Tuesday, May 20, 2008

Opening Arguements

As a recent college grad, and a transplant no less, I have mixed feelings about St. Louis.

On one hand, its just another post-industrial, conservative-minded, Midwestern layover. On the other hand, the city has been taking some steps in the right direction, there are a few cool bars here and there, some farmers markets, and the nascent skeleton of a public transportation system.
On the other hand, the St. Louis Jewish community is pretty focused on the whole family thing, everyone over the age of 26 is married, has been married, or is trying hard to get married. Its like they take all of the Jews between the ages of 21 and 26 and hide them in some incubator until they are ready to marry off and settle down.

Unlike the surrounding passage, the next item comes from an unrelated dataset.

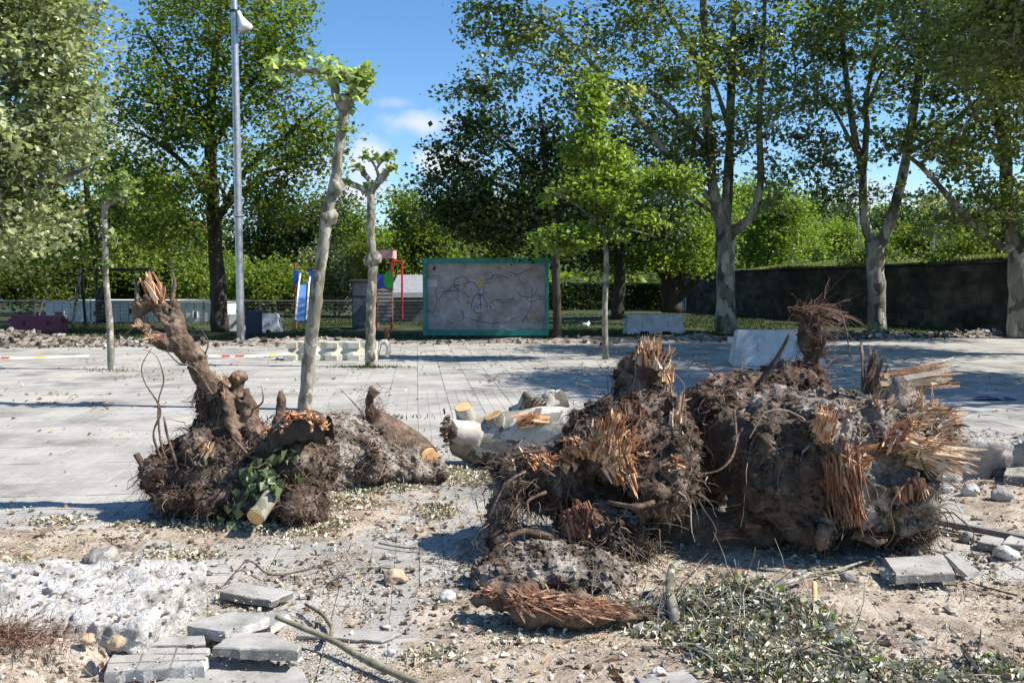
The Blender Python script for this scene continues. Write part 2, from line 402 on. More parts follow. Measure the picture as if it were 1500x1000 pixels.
WOOD_O = M('torn_wood', [(0.05, (0.20, 0.08, 0.04)), (0.33, (0.47, 0.21, 0.10)), (0.6, (0.68, 0.40, 0.22)), (0.95, (0.82, 0.62, 0.43))], scale=14, detail=8, bump=0.8, bscale=70, attr=0.8, rough=0.85, dist=0.008, spec=0.15)
WOOD_R = M('torn_wood_red', [(0.05, (0.08, 0.035, 0.022)), (0.5, (0.27, 0.12, 0.07)), (1.0, (0.58, 0.37, 0.23))], scale=12, detail=8, bump=0.8, bscale=60, attr=0.8, rough=0.85, dist=0.008, spec=0.15)
WOOD_P = M('torn_wood_pale', [(0.08, (0.20, 0.10, 0.055)), (0.35, (0.50, 0.30, 0.17)), (0.6, (0.72, 0.52, 0.33)), (0.9, (0.84, 0.73, 0.57))], scale=12, detail=8, bump=0.8, bscale=60, attr=0.8, rough=0.85, dist=0.008, spec=0.15)
CUT = M('cut_wood', [(0.3, (0.5, 0.26, 0.1)), (0.6, (0.68, 0.45, 0.22)), (0.8, (0.8, 0.62, 0.4))], scale=14, bump=0.3, bscale=60, attr=0.1, rough=0.75, dist=0.004)
PAVE = M('paving_tile', [(0.32, (0.16, 0.15, 0.135)), (0.44, (0.29, 0.275, 0.25)), (0.55, (0.375, 0.36, 0.33)), (0.66, (0.44, 0.405, 0.345))], geo=True, scale=0.7, detail=14, rgh=0.78, bump=0.35, bscale=60, attr=0.12, rough=0.92, dist=0.006, spec=0.2)
BED = M('joint_sand', [(0.3, (0.14, 0.13, 0.115)), (0.6, (0.27, 0.25, 0.22))], scale=3, bump=0.6, bscale=50)
DUST = M('dust_soil', [(0.33, (0.14, 0.108, 0.08)), (0.44, (0.31, 0.252, 0.195)), (0.56, (0.46, 0.39, 0.31)), (0.72, (0.58, 0.515, 0.43))], scale=3.2, detail=12, rgh=0.72, bump=0.9, bscale=45, dist=0.02, rough=0.97, spec=0.1)
CHIP = M('wood_chip', [(0.0, (0.14, 0.09, 0.05)), (0.35, (0.38, 0.28, 0.17)), (0.7, (0.62, 0.5, 0.34)), (1.0, (0.78, 0.7, 0.54))], scale=2, bump=0, attr=1.0, rough=0.85, spec=0.2)
PEBB = M('heap_pebble', [(0.0, (0.16, 0.13, 0.1)), (0.5, (0.38, 0.31, 0.24)), (1.0, (0.6, 0.52, 0.44))], scale=6, bump=.3, attr=.9, rough=.95, spec=.1)
CHIPG = M('grey_crumb', [(0.0, (0.07, 0.055, 0.042)), (0.5, (0.25, 0.205, 0.16)), (1.0, (0.58, 0.53, 0.46))], scale=2, bump=0, attr=1.0, rough=0.95, spec=0.1)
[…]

On the other hand, and perhaps the most important hand, the city has potential. Serious potential. On the Yid side, the established community is having a coronary trying to reach out to us, they just have no idea how (more on that later). In this 'small-town-big-city', all it takes is a few connections, and every door in the city is open to you. On the secular side, my contact at the Regional Business Council tells me the number one issue is how to keep us (the graduating and recently graduated)in St. Louis.

Now I'm always down for being sought after (especially by attractive Jewish Princesses, but I digress), but really, its on us to make something happen. . . Really.

I'm not saying we need to celebrate every holiday with a young professionals' service, but we need to network, get out and meet each other. Is anyone else even out there? JDate wasn't so encouraging, but I gotta believe that there is talent in this city and that it can be put to work.